Instructions to follow:
Locate the line containing "M['dark'] = nm('dark" in the data below. Reproduce it and every following line up to the end, exactly as given.

Given information:
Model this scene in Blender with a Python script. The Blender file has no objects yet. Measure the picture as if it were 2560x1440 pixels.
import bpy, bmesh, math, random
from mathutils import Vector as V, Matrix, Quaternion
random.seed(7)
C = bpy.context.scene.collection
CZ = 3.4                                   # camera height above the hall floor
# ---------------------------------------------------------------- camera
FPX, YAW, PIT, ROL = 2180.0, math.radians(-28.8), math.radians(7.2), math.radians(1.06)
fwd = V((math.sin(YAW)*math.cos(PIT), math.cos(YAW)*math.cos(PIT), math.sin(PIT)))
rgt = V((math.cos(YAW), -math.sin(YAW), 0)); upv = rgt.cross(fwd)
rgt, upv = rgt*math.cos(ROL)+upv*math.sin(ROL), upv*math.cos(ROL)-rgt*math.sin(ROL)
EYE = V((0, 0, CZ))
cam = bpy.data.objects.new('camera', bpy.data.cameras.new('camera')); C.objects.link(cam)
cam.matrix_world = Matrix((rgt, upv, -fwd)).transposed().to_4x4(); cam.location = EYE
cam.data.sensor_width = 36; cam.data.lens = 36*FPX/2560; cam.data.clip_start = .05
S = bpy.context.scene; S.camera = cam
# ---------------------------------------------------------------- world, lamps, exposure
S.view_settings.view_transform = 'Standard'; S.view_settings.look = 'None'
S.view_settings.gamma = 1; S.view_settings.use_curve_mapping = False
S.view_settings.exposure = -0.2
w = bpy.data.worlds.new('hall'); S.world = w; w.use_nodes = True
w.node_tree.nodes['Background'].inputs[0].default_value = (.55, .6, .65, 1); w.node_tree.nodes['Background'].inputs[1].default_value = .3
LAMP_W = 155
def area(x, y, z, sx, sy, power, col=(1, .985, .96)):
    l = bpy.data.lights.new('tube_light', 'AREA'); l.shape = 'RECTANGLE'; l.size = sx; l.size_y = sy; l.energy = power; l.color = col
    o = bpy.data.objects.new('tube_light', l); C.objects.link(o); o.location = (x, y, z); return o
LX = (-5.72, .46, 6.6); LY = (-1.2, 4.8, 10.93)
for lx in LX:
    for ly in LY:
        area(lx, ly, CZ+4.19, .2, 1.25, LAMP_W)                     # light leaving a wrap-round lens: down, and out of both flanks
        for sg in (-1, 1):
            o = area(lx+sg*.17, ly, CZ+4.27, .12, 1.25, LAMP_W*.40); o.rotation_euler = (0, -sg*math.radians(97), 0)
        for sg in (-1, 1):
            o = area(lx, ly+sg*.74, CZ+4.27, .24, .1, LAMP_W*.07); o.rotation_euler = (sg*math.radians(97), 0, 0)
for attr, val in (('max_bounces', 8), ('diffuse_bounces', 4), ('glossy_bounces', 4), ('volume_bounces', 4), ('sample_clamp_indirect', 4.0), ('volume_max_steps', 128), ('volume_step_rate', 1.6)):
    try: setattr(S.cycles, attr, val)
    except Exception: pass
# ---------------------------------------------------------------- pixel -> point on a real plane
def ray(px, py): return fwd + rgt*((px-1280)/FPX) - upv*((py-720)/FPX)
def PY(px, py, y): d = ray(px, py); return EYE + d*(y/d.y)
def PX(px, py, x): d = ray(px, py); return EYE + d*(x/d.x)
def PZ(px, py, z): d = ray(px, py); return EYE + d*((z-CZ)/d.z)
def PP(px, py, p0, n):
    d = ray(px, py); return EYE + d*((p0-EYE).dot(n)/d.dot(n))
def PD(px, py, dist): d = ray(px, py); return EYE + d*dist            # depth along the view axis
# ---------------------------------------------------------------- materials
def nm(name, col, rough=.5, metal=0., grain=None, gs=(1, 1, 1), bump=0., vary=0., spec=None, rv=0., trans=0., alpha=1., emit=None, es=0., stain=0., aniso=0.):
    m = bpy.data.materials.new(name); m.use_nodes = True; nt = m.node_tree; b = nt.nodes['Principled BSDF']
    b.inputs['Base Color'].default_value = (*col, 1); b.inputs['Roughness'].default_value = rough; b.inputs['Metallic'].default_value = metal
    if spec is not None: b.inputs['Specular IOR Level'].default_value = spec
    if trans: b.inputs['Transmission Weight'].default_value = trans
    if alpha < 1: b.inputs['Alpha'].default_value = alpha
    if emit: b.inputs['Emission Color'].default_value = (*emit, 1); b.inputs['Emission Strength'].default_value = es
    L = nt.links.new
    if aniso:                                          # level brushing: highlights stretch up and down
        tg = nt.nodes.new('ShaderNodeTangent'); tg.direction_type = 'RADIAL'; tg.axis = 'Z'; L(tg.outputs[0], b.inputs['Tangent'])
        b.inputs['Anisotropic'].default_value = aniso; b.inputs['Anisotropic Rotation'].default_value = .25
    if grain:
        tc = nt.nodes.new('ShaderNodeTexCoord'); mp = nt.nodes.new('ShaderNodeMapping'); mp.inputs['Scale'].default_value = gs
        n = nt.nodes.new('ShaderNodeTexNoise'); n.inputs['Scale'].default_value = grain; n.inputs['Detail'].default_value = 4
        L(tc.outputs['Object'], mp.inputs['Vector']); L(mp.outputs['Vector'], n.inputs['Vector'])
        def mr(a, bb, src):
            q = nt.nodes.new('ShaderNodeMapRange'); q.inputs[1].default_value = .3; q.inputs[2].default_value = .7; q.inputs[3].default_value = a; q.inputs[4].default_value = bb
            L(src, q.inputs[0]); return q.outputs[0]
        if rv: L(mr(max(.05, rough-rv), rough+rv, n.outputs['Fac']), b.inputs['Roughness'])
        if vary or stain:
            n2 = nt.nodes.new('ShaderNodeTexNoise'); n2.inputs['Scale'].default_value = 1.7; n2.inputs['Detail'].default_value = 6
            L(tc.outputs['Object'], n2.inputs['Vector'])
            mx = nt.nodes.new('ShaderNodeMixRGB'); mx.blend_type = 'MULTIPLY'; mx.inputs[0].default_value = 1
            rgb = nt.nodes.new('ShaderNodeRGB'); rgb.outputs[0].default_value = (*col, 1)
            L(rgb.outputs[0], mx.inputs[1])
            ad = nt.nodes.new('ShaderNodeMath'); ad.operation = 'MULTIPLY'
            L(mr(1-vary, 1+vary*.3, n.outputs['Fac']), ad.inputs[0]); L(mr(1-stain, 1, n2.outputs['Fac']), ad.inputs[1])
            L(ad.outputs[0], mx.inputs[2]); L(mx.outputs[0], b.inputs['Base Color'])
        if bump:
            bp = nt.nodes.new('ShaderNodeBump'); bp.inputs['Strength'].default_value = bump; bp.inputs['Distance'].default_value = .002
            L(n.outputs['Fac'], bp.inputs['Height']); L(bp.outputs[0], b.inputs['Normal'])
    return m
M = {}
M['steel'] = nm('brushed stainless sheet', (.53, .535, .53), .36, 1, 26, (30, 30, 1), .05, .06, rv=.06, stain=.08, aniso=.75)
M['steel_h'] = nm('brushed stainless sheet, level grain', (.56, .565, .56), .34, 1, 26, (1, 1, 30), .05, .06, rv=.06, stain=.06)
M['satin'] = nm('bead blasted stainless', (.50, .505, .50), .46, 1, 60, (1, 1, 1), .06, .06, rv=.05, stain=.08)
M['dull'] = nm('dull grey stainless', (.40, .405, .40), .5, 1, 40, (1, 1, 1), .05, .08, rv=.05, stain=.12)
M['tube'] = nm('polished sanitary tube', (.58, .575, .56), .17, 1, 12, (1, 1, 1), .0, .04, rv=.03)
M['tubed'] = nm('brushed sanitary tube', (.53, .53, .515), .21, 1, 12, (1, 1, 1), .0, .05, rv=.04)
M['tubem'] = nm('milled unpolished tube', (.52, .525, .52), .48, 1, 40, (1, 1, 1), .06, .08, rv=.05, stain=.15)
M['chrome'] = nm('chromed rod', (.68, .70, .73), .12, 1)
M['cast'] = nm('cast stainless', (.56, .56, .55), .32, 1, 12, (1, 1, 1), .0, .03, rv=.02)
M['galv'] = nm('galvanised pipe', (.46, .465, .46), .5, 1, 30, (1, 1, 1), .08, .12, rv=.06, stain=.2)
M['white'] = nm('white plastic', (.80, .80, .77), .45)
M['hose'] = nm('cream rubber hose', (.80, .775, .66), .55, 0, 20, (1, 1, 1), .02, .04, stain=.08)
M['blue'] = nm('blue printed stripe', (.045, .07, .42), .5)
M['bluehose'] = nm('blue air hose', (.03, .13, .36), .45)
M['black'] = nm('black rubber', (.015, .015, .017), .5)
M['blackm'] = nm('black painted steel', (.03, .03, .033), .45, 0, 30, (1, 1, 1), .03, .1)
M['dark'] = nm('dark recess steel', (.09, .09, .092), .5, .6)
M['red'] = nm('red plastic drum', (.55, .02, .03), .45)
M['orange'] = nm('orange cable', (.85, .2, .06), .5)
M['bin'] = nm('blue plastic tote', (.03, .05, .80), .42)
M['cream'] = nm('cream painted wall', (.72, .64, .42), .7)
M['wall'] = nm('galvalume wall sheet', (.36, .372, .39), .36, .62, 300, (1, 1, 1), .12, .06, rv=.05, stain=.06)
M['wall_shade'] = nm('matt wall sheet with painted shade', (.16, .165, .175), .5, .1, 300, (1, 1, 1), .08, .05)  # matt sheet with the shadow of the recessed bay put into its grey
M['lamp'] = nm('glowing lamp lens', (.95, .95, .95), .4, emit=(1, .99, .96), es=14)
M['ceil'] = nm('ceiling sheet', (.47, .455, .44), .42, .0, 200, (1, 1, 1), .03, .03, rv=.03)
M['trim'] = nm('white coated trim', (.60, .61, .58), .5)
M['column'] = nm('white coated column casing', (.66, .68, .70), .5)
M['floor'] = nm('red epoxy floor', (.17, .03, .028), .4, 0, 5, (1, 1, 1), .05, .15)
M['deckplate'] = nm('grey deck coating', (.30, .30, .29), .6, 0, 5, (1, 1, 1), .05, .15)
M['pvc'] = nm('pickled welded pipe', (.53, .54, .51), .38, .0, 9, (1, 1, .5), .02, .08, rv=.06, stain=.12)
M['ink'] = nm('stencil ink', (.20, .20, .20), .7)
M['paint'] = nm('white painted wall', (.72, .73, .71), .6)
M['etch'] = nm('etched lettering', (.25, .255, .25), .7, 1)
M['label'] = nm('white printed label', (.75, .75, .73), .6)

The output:
M['dark'] = nm('dark recess steel', (.09, .09, .092), .5, .6)
M['red'] = nm('red plastic drum', (.55, .02, .03), .45)
M['orange'] = nm('orange cable', (.85, .2, .06), .5)
M['bin'] = nm('blue plastic tote', (.03, .05, .80), .42)
M['cream'] = nm('cream painted wall', (.72, .64, .42), .7)
M['wall'] = nm('galvalume wall sheet', (.36, .372, .39), .36, .62, 300, (1, 1, 1), .12, .06, rv=.05, stain=.06)
M['wall_shade'] = nm('matt wall sheet with painted shade', (.16, .165, .175), .5, .1, 300, (1, 1, 1), .08, .05)  # matt sheet with the shadow of the recessed bay put into its grey
M['lamp'] = nm('glowing lamp lens', (.95, .95, .95), .4, emit=(1, .99, .96), es=14)
M['ceil'] = nm('ceiling sheet', (.47, .455, .44), .42, .0, 200, (1, 1, 1), .03, .03, rv=.03)
M['trim'] = nm('white coated trim', (.60, .61, .58), .5)
M['column'] = nm('white coated column casing', (.66, .68, .70), .5)
M['floor'] = nm('red epoxy floor', (.17, .03, .028), .4, 0, 5, (1, 1, 1), .05, .15)
M['deckplate'] = nm('grey deck coating', (.30, .30, .29), .6, 0, 5, (1, 1, 1), .05, .15)
M['pvc'] = nm('pickled welded pipe', (.53, .54, .51), .38, .0, 9, (1, 1, .5), .02, .08, rv=.06, stain=.12)
M['ink'] = nm('stencil ink', (.20, .20, .20), .7)
M['paint'] = nm('white painted wall', (.72, .73, .71), .6)
M['etch'] = nm('etched lettering', (.25, .255, .25), .7, 1)
M['label'] = nm('white printed label', (.75, .75, .73), .6)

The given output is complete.